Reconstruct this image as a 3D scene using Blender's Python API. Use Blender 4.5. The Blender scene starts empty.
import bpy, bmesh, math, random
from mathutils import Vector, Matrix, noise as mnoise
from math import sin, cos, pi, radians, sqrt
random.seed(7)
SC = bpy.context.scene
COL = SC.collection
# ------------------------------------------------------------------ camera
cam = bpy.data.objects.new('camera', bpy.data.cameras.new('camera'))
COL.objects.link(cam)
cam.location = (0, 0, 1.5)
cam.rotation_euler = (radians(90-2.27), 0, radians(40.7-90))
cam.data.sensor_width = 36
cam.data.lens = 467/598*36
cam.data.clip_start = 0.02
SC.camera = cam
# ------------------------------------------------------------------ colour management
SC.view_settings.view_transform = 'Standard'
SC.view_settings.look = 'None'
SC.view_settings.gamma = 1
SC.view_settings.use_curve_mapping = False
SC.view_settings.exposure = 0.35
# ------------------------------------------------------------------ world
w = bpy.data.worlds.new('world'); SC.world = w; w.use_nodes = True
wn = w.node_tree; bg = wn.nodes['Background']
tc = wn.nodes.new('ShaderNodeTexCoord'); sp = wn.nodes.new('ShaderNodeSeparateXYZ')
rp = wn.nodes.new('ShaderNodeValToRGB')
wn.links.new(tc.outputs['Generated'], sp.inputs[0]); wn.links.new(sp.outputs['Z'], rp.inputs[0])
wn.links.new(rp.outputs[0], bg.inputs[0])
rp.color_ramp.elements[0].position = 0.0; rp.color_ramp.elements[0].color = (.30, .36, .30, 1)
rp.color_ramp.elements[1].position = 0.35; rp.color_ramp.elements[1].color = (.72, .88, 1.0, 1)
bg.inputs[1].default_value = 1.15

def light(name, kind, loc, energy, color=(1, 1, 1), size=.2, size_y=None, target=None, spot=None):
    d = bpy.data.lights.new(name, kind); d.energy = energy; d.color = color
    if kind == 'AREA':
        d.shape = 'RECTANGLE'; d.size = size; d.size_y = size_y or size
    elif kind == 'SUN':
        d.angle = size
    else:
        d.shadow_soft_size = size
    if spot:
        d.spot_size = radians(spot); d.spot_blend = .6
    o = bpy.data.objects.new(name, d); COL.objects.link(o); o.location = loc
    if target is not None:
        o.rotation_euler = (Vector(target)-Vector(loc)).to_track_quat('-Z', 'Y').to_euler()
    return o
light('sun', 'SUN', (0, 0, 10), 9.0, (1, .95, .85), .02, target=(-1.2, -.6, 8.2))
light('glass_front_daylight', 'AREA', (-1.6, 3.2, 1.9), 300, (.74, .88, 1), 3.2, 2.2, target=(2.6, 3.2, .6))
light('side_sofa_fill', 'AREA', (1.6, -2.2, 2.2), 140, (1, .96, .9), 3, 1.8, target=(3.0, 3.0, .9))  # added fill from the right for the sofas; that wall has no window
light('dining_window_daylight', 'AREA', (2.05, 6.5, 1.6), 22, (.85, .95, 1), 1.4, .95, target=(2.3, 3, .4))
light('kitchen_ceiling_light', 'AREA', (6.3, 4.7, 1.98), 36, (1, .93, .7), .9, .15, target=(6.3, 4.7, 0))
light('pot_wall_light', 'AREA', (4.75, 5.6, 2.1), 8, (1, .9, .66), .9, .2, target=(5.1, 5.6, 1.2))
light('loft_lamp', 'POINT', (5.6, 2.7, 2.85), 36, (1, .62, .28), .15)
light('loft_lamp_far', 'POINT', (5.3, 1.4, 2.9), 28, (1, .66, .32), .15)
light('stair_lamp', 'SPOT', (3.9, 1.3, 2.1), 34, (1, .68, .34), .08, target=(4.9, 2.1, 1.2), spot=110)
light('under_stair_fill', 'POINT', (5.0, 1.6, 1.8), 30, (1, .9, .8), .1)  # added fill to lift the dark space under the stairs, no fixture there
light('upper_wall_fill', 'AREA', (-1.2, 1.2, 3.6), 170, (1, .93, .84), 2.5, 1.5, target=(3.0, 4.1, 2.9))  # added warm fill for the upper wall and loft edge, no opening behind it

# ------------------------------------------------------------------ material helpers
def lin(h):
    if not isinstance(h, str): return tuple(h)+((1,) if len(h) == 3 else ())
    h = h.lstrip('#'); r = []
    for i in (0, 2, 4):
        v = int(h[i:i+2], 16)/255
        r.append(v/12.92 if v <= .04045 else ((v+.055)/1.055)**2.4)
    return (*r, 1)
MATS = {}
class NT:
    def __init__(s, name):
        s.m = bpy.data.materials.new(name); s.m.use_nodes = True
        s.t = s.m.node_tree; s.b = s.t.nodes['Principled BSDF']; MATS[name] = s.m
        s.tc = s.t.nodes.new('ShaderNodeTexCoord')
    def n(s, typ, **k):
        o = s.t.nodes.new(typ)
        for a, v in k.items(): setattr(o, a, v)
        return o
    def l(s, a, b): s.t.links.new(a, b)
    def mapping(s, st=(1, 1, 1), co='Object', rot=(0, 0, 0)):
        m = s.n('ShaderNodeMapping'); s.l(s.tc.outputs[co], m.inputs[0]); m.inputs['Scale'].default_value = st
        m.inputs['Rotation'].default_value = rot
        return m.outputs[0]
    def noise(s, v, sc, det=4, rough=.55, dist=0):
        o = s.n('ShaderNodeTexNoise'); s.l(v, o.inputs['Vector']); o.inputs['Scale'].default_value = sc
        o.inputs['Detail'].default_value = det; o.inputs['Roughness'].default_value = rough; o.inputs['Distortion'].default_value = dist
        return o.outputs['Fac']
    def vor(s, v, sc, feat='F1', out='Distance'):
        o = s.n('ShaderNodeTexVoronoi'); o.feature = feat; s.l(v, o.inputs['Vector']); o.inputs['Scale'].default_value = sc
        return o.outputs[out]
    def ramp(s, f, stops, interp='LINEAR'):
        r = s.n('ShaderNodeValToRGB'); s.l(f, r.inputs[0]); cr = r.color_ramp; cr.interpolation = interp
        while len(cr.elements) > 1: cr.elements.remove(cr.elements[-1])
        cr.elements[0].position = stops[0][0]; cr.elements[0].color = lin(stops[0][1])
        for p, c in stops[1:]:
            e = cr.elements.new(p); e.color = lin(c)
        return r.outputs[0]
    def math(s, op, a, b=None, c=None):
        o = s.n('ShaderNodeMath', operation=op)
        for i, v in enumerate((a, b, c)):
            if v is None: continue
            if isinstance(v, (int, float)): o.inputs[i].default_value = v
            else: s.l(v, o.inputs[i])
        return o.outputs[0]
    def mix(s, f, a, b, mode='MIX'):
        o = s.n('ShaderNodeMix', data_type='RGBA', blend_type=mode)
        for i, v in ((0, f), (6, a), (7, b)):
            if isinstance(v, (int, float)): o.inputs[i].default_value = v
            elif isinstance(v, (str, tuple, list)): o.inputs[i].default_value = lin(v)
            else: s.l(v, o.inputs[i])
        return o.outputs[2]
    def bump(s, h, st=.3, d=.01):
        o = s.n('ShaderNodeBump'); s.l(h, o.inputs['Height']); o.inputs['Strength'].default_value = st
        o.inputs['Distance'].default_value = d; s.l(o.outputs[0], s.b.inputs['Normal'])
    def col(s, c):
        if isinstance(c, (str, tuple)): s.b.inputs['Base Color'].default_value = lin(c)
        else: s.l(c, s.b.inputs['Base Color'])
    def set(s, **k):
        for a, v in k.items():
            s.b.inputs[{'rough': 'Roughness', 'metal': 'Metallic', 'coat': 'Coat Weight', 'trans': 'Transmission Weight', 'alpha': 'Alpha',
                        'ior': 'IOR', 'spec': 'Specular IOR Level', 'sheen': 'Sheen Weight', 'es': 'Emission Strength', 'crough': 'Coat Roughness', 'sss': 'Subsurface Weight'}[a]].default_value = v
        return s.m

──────

▸ Given task
Select all lines in the listing that include the word "scene".

▸ Worked solution
Reconstruct this image as a 3D scene using Blender's Python API. Use Blender 4.5. The Blender scene starts empty.
SC = bpy.context.scene